[Entries with scene source code]
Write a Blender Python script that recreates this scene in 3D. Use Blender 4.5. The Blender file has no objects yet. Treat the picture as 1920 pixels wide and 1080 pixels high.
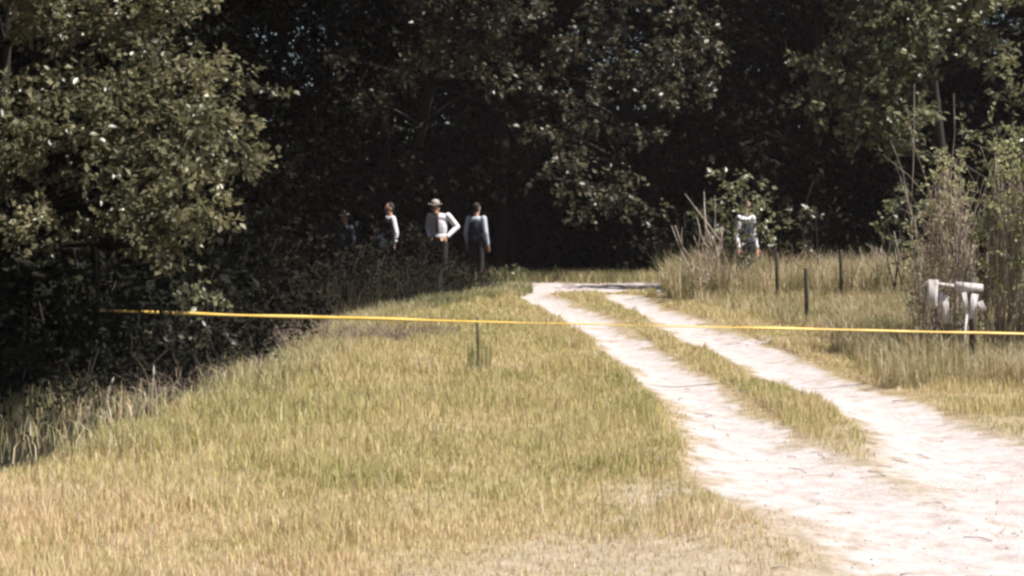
import bpy, math, random
import numpy as np
from mathutils import Vector
rng = np.random.default_rng(7)
random.seed(7)
R = math.radians
sc = bpy.context.scene
col = sc.collection

# ---------------------------------------------------------------- camera, sky, sun, exposure
cam_d = bpy.data.cameras.new('camera'); cam = bpy.data.objects.new('camera', cam_d); col.objects.link(cam)
cam.location = (0, 0, 1.6); cam.rotation_euler = (R(90), 0, 0)
cam_d.sensor_width = 36; cam_d.lens = 36 * 3000 / 1920; cam_d.shift_y = -155 / 1920
cam_d.clip_start = .1; cam_d.clip_end = 2000
sc.camera = cam
SUN = Vector((.96 * math.cos(R(56)), -.27 * math.cos(R(56)), math.sin(R(56)))).normalized()
EL = math.asin(SUN.z); AZ = math.atan2(SUN.x, SUN.y)
w = bpy.data.worlds.new('World'); sc.world = w; w.use_nodes = True
nt = w.node_tree; nt.nodes.clear()
sky = nt.nodes.new('ShaderNodeTexSky'); sky.sky_type = 'NISHITA'; sky.sun_disc = False
sky.sun_elevation = EL; sky.sun_rotation = AZ; sky.dust_density = 1.5
bg = nt.nodes.new('ShaderNodeBackground'); bg.inputs[1].default_value = .05
wo = nt.nodes.new('ShaderNodeOutputWorld')
nt.links.new(sky.outputs[0], bg.inputs[0]); nt.links.new(bg.outputs[0], wo.inputs[0])
sd = bpy.data.lights.new('sun', 'SUN'); sd.energy = 5.0; sd.angle = R(.5); sd.color = (1, .95, .88)
so = bpy.data.objects.new('sun', sd); col.objects.link(so)
so.rotation_euler = (-SUN).to_track_quat('-Z', 'Y').to_euler()
vs = sc.view_settings
sc.display_settings.display_device = 'sRGB'
vs.view_transform = 'Standard'; vs.look = 'None'; vs.gamma = 1; vs.use_curve_mapping = False
vs.exposure = .95
sc.cycles.use_denoising = True
sc.cycles.max_bounces = 5; sc.cycles.diffuse_bounces = 3; sc.cycles.transmission_bounces = 2; sc.cycles.transparent_max_bounces = 4
sc.cycles.pixel_filter_type = 'GAUSSIAN'; sc.cycles.filter_width = 3.1     # a soft old lens and film

# ---------------------------------------------------------------- helpers
def at(px, py, d):
    return np.array([(px - 960) / 3000 * d, d, 1.6 - (py - 385) / 3000 * d])
def gd(px, py):
    d = 4800 / (py - 385)
    return ((px - 960) / 3000 * d, d)

def tag(o, label=None, cat=None, group=None, kind=None):
    if label: o['label'] = label
    if cat: o['category'] = cat
    if group: o['group'] = group
    if kind: o['kind'] = kind
    return o
def empty(name, loc=(0, 0, 0), rz=0):
    o = bpy.data.objects.new(name, None); col.objects.link(o); o.location = loc; o.rotation_euler = (0, 0, rz)
    o.empty_display_size = .2
    return o
def mesh_np(name, V, F, attr=None, smooth=False):
    """V (n,3), F list of int arrays (m,k); attr (n,3) point colours"""
    me = bpy.data.meshes.new(name)
    V = np.asarray(V, np.float32)
    Fs = F if isinstance(F, list) else [F]
    Fs = [np.asarray(f, np.int32) for f in Fs if len(f)]
    me.vertices.add(len(V)); me.vertices.foreach_set('co', V.ravel())
    loops = np.concatenate([f.ravel() for f in Fs])
    tot = np.concatenate([np.full(len(f), f.shape[1], np.int32) for f in Fs])
    st = np.concatenate([[0], np.cumsum(tot)[:-1]]).astype(np.int32)
    me.loops.add(len(loops)); me.loops.foreach_set('vertex_index', loops)
    me.polygons.add(len(tot)); me.polygons.foreach_set('loop_start', st); me.polygons.foreach_set('loop_total', tot)
    if smooth: me.polygons.foreach_set('use_smooth', np.ones(len(tot), bool))
    me.update(calc_edges=True)
    if attr is not None:
        a = me.color_attributes.new('tone', 'FLOAT_COLOR', 'POINT')
        c = np.ones((len(V), 4), np.float32); c[:, :3] = attr
        a.data.foreach_set('color', c.ravel())
    return me
def obj(name, me, mat=None, parent=None):
    o = bpy.data.objects.new(name, me); col.objects.link(o)
    if mat: me.materials.append(mat)
    if parent: o.parent = parent
    return o

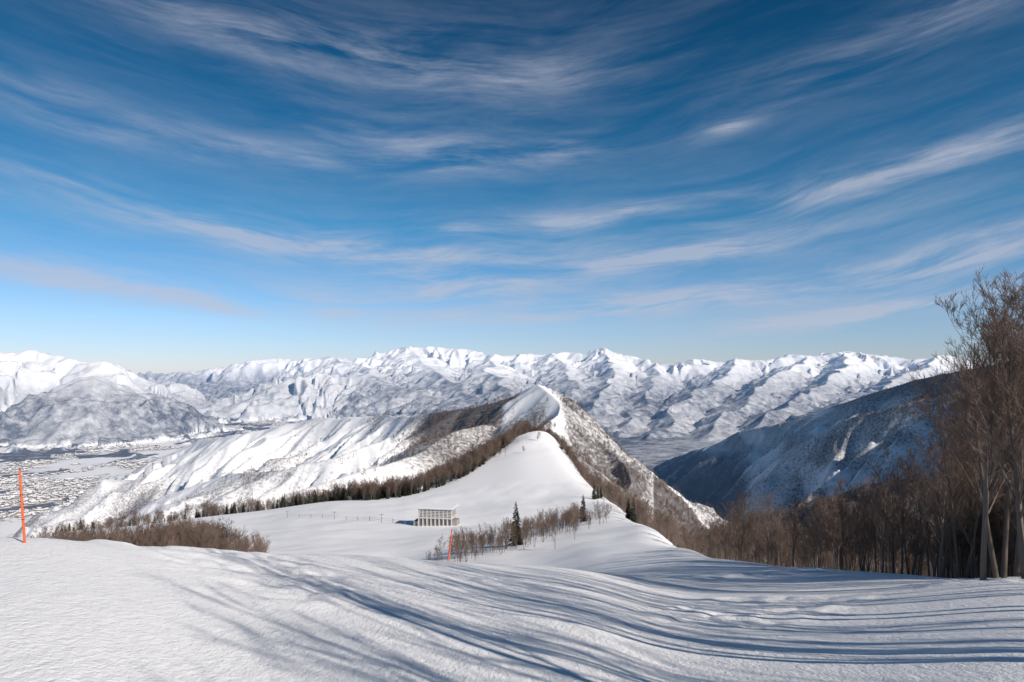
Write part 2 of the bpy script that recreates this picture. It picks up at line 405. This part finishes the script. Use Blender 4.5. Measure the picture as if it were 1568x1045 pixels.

_GIVEN TASK_
Restate only the lines running from the start of the material above through the line containing "col = sc.collection", ends included. No pictures.

_RESULT OF THIS EXERCISE_
Write a Blender Python script that recreates this scene in 3D. Use Blender 4.5. The Blender file has no objects yet. Treat the picture as 1920 pixels wide and 1080 pixels high.
import bpy, math, random
import numpy as np
from mathutils import Vector
rng = np.random.default_rng(7)
random.seed(7)
R = math.radians
sc = bpy.context.scene
col = sc.collection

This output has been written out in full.